A violência física contra as mulheres é, assim, reforçada por um conjunto de violências estruturais: desigualdade salarial, precariedade, cuidados não pagos, serviços públicos em rutura. O capitalismo e o patriarcado não são dois sistemas separados: alimentam-se mutuamente. As mulheres da classe trabalhadora são as que pagam o preço mais alto.

A extrema-direita: da negação do problema ao uso racista da violência

A extrema-direita tem sido o rosto político mais descarado da ofensiva contra as mulheres. Por um lado, nega a especificidade da violência de género, ridiculariza o conceito de femicídio, ataca o movimento feminista, discute se “não se fala demais” de violência doméstica. Por outro, sempre que o agressor não é português, instrumentaliza o caso para exigir mais repressão, mais racismo, mais muros – não para proteger as mulheres, mas para atacar migrantes e comunidades racializadas.

Querem que acreditemos que o machismo é um “problema de fora”, quando a esmagadora maioria dos crimes de violência doméstica, violação e assédio em Portugal é cometida por homens portugueses contra mulheres portuguesas, nas casas, empregos, escolas, hospitais de sempre.

A extrema-direita não pretende acabar com a violência machista. Pretende voltar a colocar as mulheres “no seu lugar”: dependentes, silenciosas, com menos direitos reprodutivos, menos liberdade sexual, menos voz na vida pública.
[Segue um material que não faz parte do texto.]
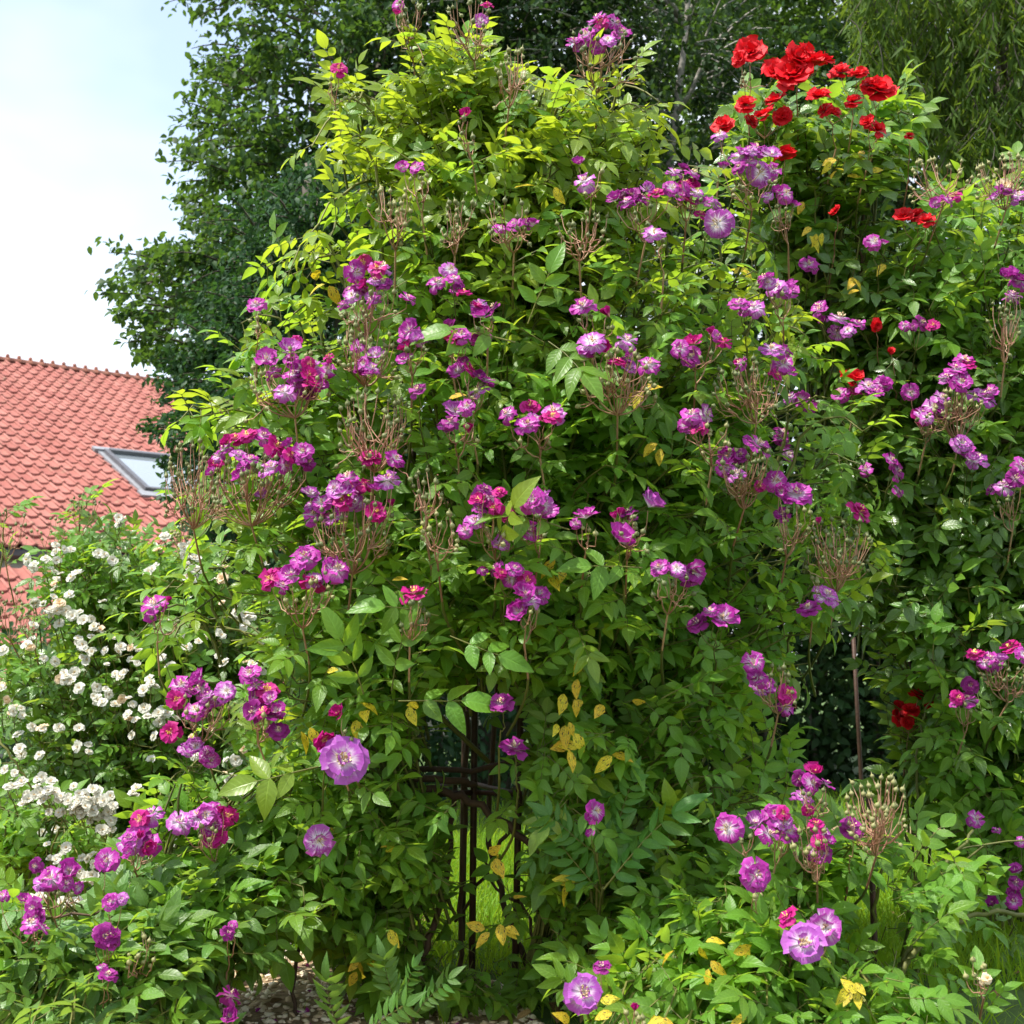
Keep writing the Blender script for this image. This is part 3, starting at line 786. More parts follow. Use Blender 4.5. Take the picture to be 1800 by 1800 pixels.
for fl, sp, bx in [
    ([(595, 122, 34, 'm')], 4, (592, 150, 40, 50)), ([(697, 28, 26, 'm'), (700, 8, 26, 'v')], 20, (718, 30, 64, 90)), ([(856, 10, 28, 'm'), (845, 38, 30, 'l')], 26, (826, 28, 90, 90)),
    ([(1052, 36, 46, 'l'), (1092, 58, 40, 'v'), (1030, 62, 38, 'v'), (1008, 74, 34, 'v'), (1068, 72, 34, 'l'), (1020, 84, 28, 'v')], 34, (1060, 84, 140, 90)),
    ([], 24, (908, 118, 76, 76)), ([(820, 205, 34, 'm')], 8, (815, 220, 40, 56)), ([(708, 296, 28, 'v'), (732, 295, 32, 'v')], 6, (735, 320, 50, 40)), ([], 24, (690, 360, 84, 90)),
    ([(1020, 290, 32, 'v'), (1028, 320, 48, 'l')], 4, (1050, 310, 40, 40)), ([], 18, (812, 380, 76, 70)), ([(905, 395, 36, 'v'), (935, 398, 32, 'v'), (880, 402, 28, 'v')], 22, (890, 375, 80, 70)), ([], 24, (1022, 390, 100, 70)),
    ([(1150, 412, 46, 'l')], 3, (1150, 430, 40, 30)), ([(1250, 358, 46, 'l'), (1262, 392, 60, 'l'), (1232, 378, 30, 'm')], 0, None), ([(1085, 352, 36, 'v'), (1112, 342, 34, 'd'), (1135, 335, 36, 'l'), (1155, 340, 36, 'm'), (1180, 330, 34, 'v'), (1105, 362, 30, 'v')], 6, (1120, 372, 70, 40)),
    ([(1185, 305, 34, 'l'), (1205, 325, 36, 'm'), (1218, 305, 34, 'v'), (1225, 340, 34, 'l'), (1192, 345, 34, 'v'), (1210, 352, 30, 'm')], 6, (1205, 330, 60, 50)),
    ([(625, 478, 46, 'v'), (668, 470, 48, 'l'), (640, 462, 36, 'm'), (680, 512, 46, 'l'), (716, 525, 34, 'v'), (645, 505, 34, 'm'), (620, 522, 40, 'l'), (655, 530, 34, 'v'), (606, 535, 30, 'v')], 14, (655, 520, 110, 70)),
    ([(640, 640, 34, 'v'), (660, 625, 34, 'l'), (628, 610, 30, 'v'), (650, 660, 28, 'v')], 40, (645, 590, 100, 110)), ([(768, 498, 42, 'v'), (790, 475, 38, 'l'), (815, 515, 32, 'm'), (805, 495, 34, 'v')], 0, None), ([(850, 558, 48, 'v'), (868, 540, 28, 'd'), (835, 540, 26, 'm')], 3, (850, 565, 40, 30)),
    ([(1025, 540, 50, 'v'), (1072, 542, 30, 'b')], 6, (1050, 560, 60, 30)),
    ([(1042, 602, 58, 'l'), (1102, 600, 46, 'l'), (1025, 635, 44, 'v'), (1085, 638, 38, 'm'), (1142, 642, 48, 'v'), (1112, 630, 32, 'v')], 46, (1085, 650, 140, 90)),
    ([(1195, 612, 40, 'v'), (1220, 605, 42, 'm'), (1212, 628, 40, 'd'), (1250, 577, 22, 'b'), (1272, 602, 34, 'm')], 4, (1225, 625, 60, 30)), ([(722, 582, 44, 'v'), (742, 598, 34, 'l'), (712, 600, 34, 'v'), (712, 635, 34, 'v')], 5, (725, 610, 50, 30)),
    ([(800, 592, 38, 'm'), (790, 575, 30, 'd'), (812, 602, 28, 'v')], 3, (805, 610, 30, 30)), ([(846, 612, 56, 'v')], 0, None), ([(451, 537, 40, 'v')], 5, (455, 560, 36, 36)),
    ([(470, 632, 44, 'v'), (503, 618, 52, 'l'), (500, 690, 46, 'l'), (480, 655, 36, 'v'), (530, 650, 36, 'v'), (575, 650, 38, 'v'), (548, 640, 36, 'l'), (560, 680, 36, 'v'), (520, 600, 26, 'm'), (578, 628, 24, 'm'), (540, 690, 34, 'd')], 34, (505, 650, 150, 100)),
    ([(735, 686, 36, 'd')], 0, None), ([(805, 655, 38, 'v'), (825, 650, 36, 'm'), (840, 664, 32, 'd'), (842, 686, 46, 'l')], 5, (835, 690, 50, 40)), ([(802, 728, 56, 'l'), (785, 748, 36, 'v'), (824, 748, 28, 'b'), (820, 715, 34, 'v')], 5, (820, 750, 50, 40)),
    ([(892, 728, 42, 'v'), (927, 748, 48, 'v'), (932, 715, 40, 'm'), (973, 726, 50, 'l'), (955, 740, 26, 'm')], 6, (930, 750, 80, 40)), ([], 60, (660, 735, 130, 120)),
    ([(395, 790, 36, 'v'), (415, 772, 38, 'm'), (436, 765, 38, 'm'), (462, 768, 42, 'v'), (485, 785, 44, 'm'), (510, 800, 36, 'm'), (532, 795, 42, 'v'), (420, 800, 36, 'l'), (440, 808, 34, 'v'), (478, 825, 52, 'l'), (535, 815, 34, 'v'), (380, 815, 30, 'm'), (372, 835, 28, 'v'), (465, 875, 36, 'l')], 44, (450, 840, 160, 100)),
    ([], 60, (345, 830, 110, 130)),
    ([(650, 805, 46, 'm'), (695, 808, 42, 'v'), (682, 845, 52, 'l'), (612, 840, 44, 'v'), (605, 870, 46, 'l'), (640, 852, 40, 'm'), (660, 900, 44, 'm'), (568, 885, 46, 'v'), (550, 905, 42, 'v'), (590, 912, 40, 'l'), (625, 885, 38, 'l'), (690, 880, 20, 'b'), (545, 870, 34, 'l')], 40, (620, 920, 150, 110)),
    ([], 14, (750, 858, 60, 80)), ([], 16, (775, 925, 70, 60)),
    ([(847, 872, 48, 'v'), (870, 892, 36, 'm'), (878, 865, 30, 'm'), (835, 918, 42, 'l'), (815, 930, 30, 'v'), (842, 882, 36, 'm'), (892, 905, 34, 'm'), (905, 890, 28, 'd')], 8, (880, 930, 60, 40)), ([(935, 880, 56, 'v'), (962, 898, 44, 'v'), (928, 934, 46, 'v'), (955, 872, 34, 'l')], 4, (940, 920, 50, 40)), ([(878, 958, 34, 'l')], 0, None),
    ([(1030, 912, 50, 'v'), (1012, 920, 24, 'v')], 3, (1035, 930, 26, 26)), ([(1087, 952, 62, 'v')], 0, None), ([(1140, 892, 62, 'l'), (1090, 896, 26, 'b'), (1082, 902, 22, 'b')], 14, (1110, 925, 60, 50)),
    ([(537, 980, 58, 'v'), (592, 1002, 56, 'v'), (547, 1026, 52, 'm'), (475, 1018, 44, 'm'), (512, 1012, 46, 'v')], 12, (540, 1040, 110, 60)), ([(270, 1065, 56, 'v'), (294, 1050, 18, 'b')], 8, (290, 1080, 50, 30)), ([(728, 1044, 52, 'm')], 16, (733, 1075, 60, 50)),
    ([(905, 1000, 36, 'v'), (925, 1020, 36, 'm'), (880, 1008, 26, 'm'), (848, 1003, 22, 'd')], 0, None), ([(920, 1048, 54, 'v'), (948, 1045, 44, 'v'), (915, 1080, 60, 'v')], 4, (940, 1075, 40, 40)), ([(1160, 998, 40, 'v'), (1215, 1005, 50, 'v'), (1190, 1000, 34, 'l')], 12, (1180, 1020, 80, 50)), ([(1226, 1096, 44, 'd'), (1270, 1090, 60, 'v'), (1250, 1075, 34, 'v')], 0, None),
    ([(1452, 1048, 56, 'l'), (1420, 1070, 44, 'd')], 3, (1430, 1020, 30, 30)), ([(1400, 870, 62, 'v'), (1365, 845, 44, 'v'), (1375, 905, 34, 'd')], 18, (1400, 915, 70, 60)), ([(1330, 782, 58, 'v'), (1280, 800, 46, 'v'), (1275, 822, 40, 'v'), (1335, 855, 24, 'm')], 40, (1320, 820, 110, 80)), ([(1510, 900, 52, 'm'), (1440, 912, 18, 'b')], 50, (1475, 950, 110, 110)),
    ([(1215, 730, 42, 'v'), (1240, 728, 42, 'l'), (1205, 748, 36, 'v'), (1228, 752, 36, 'm')], 12, (1260, 760, 60, 50)), ([(1355, 615, 48, 'l'), (1375, 640, 46, 'v'), (1382, 655, 36, 'v'), (1364, 660, 28, 'm'), (1295, 634, 22, 'b')], 40, (1310, 665, 110, 90)), ([(1298, 535, 42, 'v'), (1325, 542, 48, 'l'), (1312, 550, 34, 'v')], 0, None),
    ([(1345, 490, 38, 'v'), (1365, 505, 44, 'l'), (1385, 515, 42, 'v'), (1390, 505, 34, 'v')], 4, (1370, 525, 50, 30)), ([(1300, 275, 42, 'l'), (1328, 262, 42, 'v'), (1352, 275, 42, 'l'), (1335, 305, 52, 'l'), (1358, 300, 38, 'v'), (1272, 298, 30, 'v'), (1265, 238, 34, 'l'), (1318, 285, 34, 'v')], 10, (1325, 310, 80, 50)), ([(1380, 340, 44, 'v'), (1395, 365, 30, 'v'), (1350, 345, 26, 'l')], 10, (1375, 370, 50, 50)),
    ([(1325, 1165, 48, 'v'), (1340, 1215, 46, 'l'), (1330, 1195, 38, 'v'), (1385, 1220, 40, 'm'), (1382, 1245, 36, 'v')], 14, (1370, 1190, 60, 60)), ([(318, 1205, 44, 'v'), (352, 1200, 46, 'v'), (345, 1250, 48, 'v'), (398, 1215, 40, 'l'), (385, 1235, 40, 'v'), (310, 1230, 38, 'm'), (368, 1225, 36, 'l')], 14, (360, 1240, 100, 60)), ([(440, 1185, 42, 'v'), (470, 1215, 44, 'm'), (445, 1250, 44, 'd'), (475, 1262, 46, 'd'), (490, 1285, 42, 'd'), (455, 1225, 40, 'v'), (488, 1250, 34, 'v')], 5, (460, 1250, 50, 40)),
    ([(345, 1312, 46, 'l'), (300, 1288, 40, 'm'), (372, 1335, 34, 'v')], 0, None), ([(597, 1258, 42, 'm')], 3, (610, 1285, 24, 24)), ([(570, 1298, 54, 'm')], 0, None), ([(882, 1236, 46, 'd')], 0, None), ([(903, 1315, 52, 'd')], 0, None), ([(1045, 1425, 46, 'v'), (1040, 1465, 22, 'v')], 0, None), ([(560, 1478, 56, 'l')], 0, None),
]:
    A.truss(fl, sp, bx, stalk='pedicel' if bx else 'cane')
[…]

O ataque à igualdade de género anda sempre de mãos dadas com o ataque à classe trabalhadora, à população migrante, às pessoas LGBTQIA+ e a todos os setores que lutam.

O que defendemos: um plano de combate à violência machista, aqui e agora

Para os Trabalhadores Unidos, combater a violência doméstica e sexual não é uma questão de “sensibilização” abstrata, é uma questão de programa e de luta concreta. Entre outras medidas, defendemos:

  • Proteção efetiva das vítimas de violência doméstica e sexual
    – Reforço e alargamento da rede de casas-abrigo e estruturas de emergência em todo o país;
    – Equipas multidisciplinares de resposta rápida, com apoio psicológico, jurídico e social continuado;
    – Medidas de proteção que garantam a segurança das mulheres e das crianças, e não a “tranquilidade” do agressor.
  • Justiça que não revitimiza
    – Secções especializadas em violência doméstica e sexual;
    – Formação obrigatória para magistrados, forças de segurança e técnicos;
    – Prazos máximos para decisões em processos de violência doméstica e crimes sexuais;
    – Fim da impunidade que banaliza o crime e descredibiliza a denúncia.
  • Educação e prevenção com meios e com continuidade
    – Educação sexual, emocional e para a igualdade em todas as escolas, com equipas especializadas;
    – Programas permanentes de prevenção da violência no namoro e da violência digital.
  • Condições materiais para romper com o agressor
    – Aumento geral de salários e combate à precariedade;
    – Igualdade salarial efetiva entre mulheres e homens;
    – Apoio específico às famílias monoparentais;
    – Socialização do trabalho doméstico e de cuidados, com investimento em creches, lares, cantinas e lavandarias públicos.
  • Saúde pública ao lado das mulheres
    – Reforço do SNS, com centros de crise para violência sexual em todos os distritos;
    – Reabertura dos serviços e urgências de Ginecologia/Obstetrícia e combate à violência obstétrica;
    – Acesso universal, seguro e gratuito ao aborto e à saúde sexual e reprodutiva.
  • Direitos para as mulheres migrantes e mais vulneráveis
    – Regularização e proteção efetiva sem medo de deportação;
    – Intérpretes e mediadoras que garantam confidencialidade e confiança;
    – Acompanhamento digno para quem decide romper com o agressor.

Nem uma a menos! Todas às ruas neste 25 de novembro

A violência machista é um problema global, mas a resposta começa aqui, nas ruas, nos locais de trabalho, nas escolas, nos bairros, nas casas onde hoje tantas mulheres têm medo. Não aceitamos que as nossas vidas sejam reduzidas a estatística, nem que a violência seja tratada como “inevitável”.

Neste 25 de novembro, o partido Trabalhadores Unidos apela à participação massiva nas mobilizações pela eliminação da violência contra as mulheres. É preciso transformar a indignação em força organizada, em grito coletivo:

Lisboa – 18h30, Intendente
Porto – 19h00, Praça da Batalha
Braga – 18h30, Arcada da Rua do Castelo

Enchamos as ruas com a nossa voz, com a nossa raiva justa, com a nossa determinação. Por todas as que foram assassinadas, por todas as que sobrevivem, por todas as que se recusam a viver com medo.

Nem uma a menos! Todas às ruas neste 25 de novembro.